Mc Carthisism - Institutions - House Committee On Un-American Activities

House Committee On Un-American Activities

The House Committee on Un-American Activities - commonly referred to as the House Un-American Activities Committee (HUAC) - was the most prominent and active government committee involved in anti-Communist investigations. Formed in 1938 and known as the Dies Committee for Rep. Martin Dies, who chaired it until 1944, HUAC investigated a variety of "activities," including those of German-American Nazis during World War II. The Committee soon focused on Communism, beginning with an investigation into Communists in the Federal Theatre Project in 1938. A significant step for HUAC was its investigation of the charges of espionage brought against Alger Hiss in 1948. This investigation ultimately resulted in Hiss's trial and conviction for perjury, and convinced many of the usefulness of congressional committees for uncovering Communist subversion.

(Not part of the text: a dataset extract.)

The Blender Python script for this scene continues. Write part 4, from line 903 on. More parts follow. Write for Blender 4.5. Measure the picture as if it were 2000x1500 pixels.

HUAC achieved its greatest fame and notoriety with its investigation into the Hollywood film industry. In October 1947, the Committee began to subpoena screenwriters, directors, and other movie industry professionals to testify about their known or suspected membership in the Communist Party, association with its members, or support of its beliefs. It was at these testimonies that what became known as the "$64 question" was asked: "Are you now or have you ever been a member of the Communist Party of the United States?" Among the first film industry witnesses subpoenaed by the Committee were ten who decided not to cooperate. These men, who became known as the "Hollywood Ten", cited the First Amendment's guarantee of free speech and free assembly, which they believed legally protected them from being required to answer the Committee's questions. This tactic failed, and the ten were sentenced to prison for contempt of Congress. Two of the ten were sentenced to six months, the rest to a year.

In the future, witnesses (in the entertainment industries and otherwise) who were determined not to cooperate with the Committee would claim their Fifth Amendment protection against self-incrimination. While this usually protected them from a contempt of Congress citation, it was considered grounds for dismissal by many government and private industry employers. The legal requirements for Fifth Amendment protection were such that a person could not testify about his own association with the Communist Party and then refuse to "name names" of colleagues with Communist affiliations. Thus many faced a choice between "crawl through the mud to be an informer," as actor Larry Parks put it, or becoming known as a "Fifth Amendment Communist"—an epithet often used by Senator McCarthy.